* Directions for this task
Extract from the entries below, exactly as given, only the lines from the line containing "Keep writing the" to the line containing "poster', .0011, 1.2)", both lines included.

* Records to process

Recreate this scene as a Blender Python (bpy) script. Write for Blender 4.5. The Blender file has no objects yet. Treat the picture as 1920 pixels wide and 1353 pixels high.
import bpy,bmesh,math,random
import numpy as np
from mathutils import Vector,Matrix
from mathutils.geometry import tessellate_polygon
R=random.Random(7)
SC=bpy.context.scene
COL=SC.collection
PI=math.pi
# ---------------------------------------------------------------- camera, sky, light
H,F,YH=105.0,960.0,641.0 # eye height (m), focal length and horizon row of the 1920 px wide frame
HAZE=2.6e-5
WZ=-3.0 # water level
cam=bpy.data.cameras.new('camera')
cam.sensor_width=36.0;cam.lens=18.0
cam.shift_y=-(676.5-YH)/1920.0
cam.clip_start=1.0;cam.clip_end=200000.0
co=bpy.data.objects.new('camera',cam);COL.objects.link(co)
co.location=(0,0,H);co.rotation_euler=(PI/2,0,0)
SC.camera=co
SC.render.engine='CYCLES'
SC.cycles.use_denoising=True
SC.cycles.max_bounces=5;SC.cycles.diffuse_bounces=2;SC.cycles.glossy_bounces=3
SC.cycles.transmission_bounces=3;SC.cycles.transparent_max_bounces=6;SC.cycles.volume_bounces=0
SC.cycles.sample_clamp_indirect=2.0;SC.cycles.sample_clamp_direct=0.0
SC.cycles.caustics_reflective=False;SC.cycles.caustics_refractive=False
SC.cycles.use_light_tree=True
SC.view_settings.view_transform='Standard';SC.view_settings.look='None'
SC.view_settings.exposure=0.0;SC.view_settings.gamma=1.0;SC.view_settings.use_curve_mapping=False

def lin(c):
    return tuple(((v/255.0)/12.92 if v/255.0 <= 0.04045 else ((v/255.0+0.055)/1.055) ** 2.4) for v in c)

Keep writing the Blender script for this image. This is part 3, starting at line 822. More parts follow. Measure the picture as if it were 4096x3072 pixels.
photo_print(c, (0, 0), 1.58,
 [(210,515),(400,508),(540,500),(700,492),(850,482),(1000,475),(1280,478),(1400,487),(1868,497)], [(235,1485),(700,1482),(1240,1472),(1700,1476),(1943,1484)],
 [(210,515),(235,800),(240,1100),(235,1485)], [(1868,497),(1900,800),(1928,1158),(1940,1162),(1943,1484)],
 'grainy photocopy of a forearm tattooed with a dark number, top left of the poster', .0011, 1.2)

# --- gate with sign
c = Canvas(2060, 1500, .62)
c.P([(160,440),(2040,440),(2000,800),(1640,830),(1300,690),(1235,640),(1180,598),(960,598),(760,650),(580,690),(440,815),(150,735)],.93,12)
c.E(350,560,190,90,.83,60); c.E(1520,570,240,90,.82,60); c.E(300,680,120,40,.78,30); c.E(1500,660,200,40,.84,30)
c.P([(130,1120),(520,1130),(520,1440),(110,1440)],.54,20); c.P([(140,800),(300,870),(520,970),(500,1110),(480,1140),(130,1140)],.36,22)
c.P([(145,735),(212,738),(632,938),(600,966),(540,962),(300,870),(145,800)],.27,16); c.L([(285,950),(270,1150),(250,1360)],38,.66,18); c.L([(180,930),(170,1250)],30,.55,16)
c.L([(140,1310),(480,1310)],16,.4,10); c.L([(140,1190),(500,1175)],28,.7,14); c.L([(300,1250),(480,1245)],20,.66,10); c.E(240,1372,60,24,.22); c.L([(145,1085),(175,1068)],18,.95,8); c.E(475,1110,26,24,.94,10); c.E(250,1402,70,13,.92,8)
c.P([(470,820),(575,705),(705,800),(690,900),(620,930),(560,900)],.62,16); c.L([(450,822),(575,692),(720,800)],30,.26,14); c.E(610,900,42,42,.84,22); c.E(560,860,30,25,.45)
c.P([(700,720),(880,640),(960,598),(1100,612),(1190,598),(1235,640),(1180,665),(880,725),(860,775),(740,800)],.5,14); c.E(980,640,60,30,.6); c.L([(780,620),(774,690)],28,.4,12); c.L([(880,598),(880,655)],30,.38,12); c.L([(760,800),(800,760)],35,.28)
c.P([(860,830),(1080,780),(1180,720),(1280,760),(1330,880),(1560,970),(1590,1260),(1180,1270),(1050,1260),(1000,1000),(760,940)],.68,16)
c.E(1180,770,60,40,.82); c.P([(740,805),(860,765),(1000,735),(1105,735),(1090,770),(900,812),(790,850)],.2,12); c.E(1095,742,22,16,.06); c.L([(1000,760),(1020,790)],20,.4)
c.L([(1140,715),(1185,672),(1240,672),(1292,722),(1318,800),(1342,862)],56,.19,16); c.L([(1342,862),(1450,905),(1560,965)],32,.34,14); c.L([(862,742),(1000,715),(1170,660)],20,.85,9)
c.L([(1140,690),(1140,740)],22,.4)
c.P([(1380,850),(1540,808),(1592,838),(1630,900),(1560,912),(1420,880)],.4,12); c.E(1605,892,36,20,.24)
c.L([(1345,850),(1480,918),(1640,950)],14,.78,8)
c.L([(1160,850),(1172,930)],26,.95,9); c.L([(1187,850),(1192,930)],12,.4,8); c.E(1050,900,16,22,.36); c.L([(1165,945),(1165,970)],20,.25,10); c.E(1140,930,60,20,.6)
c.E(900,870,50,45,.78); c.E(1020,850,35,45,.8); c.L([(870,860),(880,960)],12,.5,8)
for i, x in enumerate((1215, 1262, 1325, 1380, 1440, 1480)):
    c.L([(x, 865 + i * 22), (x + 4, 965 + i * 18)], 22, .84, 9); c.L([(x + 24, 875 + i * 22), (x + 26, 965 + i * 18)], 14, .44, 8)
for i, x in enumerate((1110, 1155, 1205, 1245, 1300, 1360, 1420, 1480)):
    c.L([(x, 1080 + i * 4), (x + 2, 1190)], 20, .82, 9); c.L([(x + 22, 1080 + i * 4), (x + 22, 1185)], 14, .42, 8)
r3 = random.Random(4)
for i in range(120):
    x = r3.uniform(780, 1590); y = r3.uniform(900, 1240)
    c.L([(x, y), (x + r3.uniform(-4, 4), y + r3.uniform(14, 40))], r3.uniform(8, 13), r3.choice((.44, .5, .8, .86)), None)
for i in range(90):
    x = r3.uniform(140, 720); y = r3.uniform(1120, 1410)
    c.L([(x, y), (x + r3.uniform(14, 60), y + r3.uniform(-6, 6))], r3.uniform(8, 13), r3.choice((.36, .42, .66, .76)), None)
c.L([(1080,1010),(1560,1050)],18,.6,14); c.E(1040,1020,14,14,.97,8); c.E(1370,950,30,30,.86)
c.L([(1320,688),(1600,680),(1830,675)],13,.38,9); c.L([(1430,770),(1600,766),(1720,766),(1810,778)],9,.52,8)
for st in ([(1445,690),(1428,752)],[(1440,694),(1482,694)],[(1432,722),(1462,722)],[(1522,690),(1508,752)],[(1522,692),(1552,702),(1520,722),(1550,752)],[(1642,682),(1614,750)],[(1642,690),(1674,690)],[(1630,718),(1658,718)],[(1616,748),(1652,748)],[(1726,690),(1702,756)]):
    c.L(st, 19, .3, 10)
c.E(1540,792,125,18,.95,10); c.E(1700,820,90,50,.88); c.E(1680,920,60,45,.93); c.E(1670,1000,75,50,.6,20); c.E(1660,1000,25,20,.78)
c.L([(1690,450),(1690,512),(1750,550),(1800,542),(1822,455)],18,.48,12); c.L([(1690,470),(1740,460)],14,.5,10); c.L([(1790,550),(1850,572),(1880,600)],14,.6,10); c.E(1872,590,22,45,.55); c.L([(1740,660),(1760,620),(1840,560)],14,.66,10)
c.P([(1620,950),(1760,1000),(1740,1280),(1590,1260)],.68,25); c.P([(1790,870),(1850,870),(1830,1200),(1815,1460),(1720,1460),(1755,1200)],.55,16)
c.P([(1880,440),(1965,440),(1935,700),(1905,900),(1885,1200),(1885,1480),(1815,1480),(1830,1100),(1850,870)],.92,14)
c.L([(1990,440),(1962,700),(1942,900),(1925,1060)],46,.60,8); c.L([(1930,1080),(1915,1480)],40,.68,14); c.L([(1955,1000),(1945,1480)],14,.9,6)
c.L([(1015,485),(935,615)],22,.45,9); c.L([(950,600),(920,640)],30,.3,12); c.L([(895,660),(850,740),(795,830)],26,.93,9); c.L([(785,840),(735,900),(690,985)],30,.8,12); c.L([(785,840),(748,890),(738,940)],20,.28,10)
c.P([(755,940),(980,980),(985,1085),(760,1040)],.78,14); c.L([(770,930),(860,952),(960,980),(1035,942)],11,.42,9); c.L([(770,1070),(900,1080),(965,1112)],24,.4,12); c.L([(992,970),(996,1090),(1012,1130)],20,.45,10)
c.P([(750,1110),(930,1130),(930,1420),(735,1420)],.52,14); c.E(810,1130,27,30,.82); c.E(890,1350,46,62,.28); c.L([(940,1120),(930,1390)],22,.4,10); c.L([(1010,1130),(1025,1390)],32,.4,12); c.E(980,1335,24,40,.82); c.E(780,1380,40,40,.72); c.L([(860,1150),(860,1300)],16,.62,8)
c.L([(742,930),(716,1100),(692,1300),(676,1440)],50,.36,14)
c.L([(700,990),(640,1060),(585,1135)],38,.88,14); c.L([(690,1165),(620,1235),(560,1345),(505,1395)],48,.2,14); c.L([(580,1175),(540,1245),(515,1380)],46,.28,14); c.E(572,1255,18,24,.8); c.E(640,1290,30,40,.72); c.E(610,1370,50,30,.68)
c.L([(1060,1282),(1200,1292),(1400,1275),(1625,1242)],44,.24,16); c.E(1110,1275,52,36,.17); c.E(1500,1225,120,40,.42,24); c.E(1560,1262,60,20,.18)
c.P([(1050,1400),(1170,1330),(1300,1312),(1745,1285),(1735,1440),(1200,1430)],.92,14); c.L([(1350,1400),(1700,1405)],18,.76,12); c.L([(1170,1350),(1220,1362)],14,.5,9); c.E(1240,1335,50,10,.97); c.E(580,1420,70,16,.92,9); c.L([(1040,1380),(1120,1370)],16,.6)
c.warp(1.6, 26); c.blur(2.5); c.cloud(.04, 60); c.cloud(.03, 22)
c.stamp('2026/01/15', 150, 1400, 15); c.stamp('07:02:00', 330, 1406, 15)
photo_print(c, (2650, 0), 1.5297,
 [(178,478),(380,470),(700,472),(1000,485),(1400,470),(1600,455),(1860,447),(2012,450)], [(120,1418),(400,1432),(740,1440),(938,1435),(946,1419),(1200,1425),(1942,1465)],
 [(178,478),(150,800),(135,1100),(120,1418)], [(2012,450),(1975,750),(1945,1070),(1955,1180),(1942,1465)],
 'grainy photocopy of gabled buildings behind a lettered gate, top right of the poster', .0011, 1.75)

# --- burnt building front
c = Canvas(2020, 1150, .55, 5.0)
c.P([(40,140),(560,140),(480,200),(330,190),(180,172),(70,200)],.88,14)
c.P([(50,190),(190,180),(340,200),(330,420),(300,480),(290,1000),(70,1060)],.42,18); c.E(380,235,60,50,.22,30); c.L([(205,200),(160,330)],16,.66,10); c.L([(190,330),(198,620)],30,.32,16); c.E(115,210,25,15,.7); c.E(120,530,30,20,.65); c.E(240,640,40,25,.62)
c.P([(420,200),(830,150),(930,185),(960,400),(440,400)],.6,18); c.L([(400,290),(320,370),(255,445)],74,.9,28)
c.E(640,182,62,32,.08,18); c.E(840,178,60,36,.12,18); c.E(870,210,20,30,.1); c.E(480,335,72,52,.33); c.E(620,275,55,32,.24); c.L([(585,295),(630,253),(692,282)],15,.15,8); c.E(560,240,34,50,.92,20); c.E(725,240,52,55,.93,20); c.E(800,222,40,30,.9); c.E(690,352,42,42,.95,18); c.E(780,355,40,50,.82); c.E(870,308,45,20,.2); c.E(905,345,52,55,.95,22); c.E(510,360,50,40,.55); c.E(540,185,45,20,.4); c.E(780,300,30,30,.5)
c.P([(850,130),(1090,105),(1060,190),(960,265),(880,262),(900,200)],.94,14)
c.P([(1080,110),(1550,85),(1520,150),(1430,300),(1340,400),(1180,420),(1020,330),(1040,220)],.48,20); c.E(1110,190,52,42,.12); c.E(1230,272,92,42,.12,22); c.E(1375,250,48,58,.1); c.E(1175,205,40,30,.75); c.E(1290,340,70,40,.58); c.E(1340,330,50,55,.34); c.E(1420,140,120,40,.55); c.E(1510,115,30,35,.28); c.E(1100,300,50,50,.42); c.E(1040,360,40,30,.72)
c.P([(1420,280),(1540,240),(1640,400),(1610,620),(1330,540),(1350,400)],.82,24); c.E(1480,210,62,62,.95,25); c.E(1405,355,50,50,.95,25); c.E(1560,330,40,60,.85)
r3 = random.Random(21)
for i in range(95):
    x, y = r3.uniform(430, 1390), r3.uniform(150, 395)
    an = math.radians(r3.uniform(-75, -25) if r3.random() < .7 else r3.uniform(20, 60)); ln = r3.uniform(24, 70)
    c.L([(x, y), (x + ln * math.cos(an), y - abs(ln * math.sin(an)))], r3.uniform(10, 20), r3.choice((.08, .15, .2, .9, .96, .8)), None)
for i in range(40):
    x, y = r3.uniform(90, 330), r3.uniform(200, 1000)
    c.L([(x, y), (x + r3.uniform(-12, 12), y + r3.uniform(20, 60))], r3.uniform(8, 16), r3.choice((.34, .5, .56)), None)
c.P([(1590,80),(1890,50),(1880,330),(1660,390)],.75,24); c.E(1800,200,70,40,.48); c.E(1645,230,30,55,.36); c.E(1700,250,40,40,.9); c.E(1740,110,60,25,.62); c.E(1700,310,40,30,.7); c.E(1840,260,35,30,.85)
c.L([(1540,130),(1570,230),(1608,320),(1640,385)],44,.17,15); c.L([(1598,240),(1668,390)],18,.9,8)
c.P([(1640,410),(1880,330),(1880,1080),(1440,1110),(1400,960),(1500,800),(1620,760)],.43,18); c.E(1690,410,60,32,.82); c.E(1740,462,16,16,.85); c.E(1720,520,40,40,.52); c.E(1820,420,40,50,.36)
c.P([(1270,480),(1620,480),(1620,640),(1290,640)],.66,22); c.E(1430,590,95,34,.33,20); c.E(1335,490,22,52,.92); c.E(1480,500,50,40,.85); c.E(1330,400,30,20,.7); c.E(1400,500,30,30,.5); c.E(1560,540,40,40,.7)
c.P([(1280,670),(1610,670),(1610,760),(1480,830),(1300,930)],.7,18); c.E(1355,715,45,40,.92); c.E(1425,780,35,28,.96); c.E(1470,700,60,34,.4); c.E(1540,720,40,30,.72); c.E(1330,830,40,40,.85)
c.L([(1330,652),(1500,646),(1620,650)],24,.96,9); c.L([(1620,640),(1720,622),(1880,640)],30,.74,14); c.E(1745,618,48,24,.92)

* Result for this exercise
Keep writing the Blender script for this image. This is part 3, starting at line 822. More parts follow. Measure the picture as if it were 4096x3072 pixels.
photo_print(c, (0, 0), 1.58,
 [(210,515),(400,508),(540,500),(700,492),(850,482),(1000,475),(1280,478),(1400,487),(1868,497)], [(235,1485),(700,1482),(1240,1472),(1700,1476),(1943,1484)],
 [(210,515),(235,800),(240,1100),(235,1485)], [(1868,497),(1900,800),(1928,1158),(1940,1162),(1943,1484)],
 'grainy photocopy of a forearm tattooed with a dark number, top left of the poster', .0011, 1.2)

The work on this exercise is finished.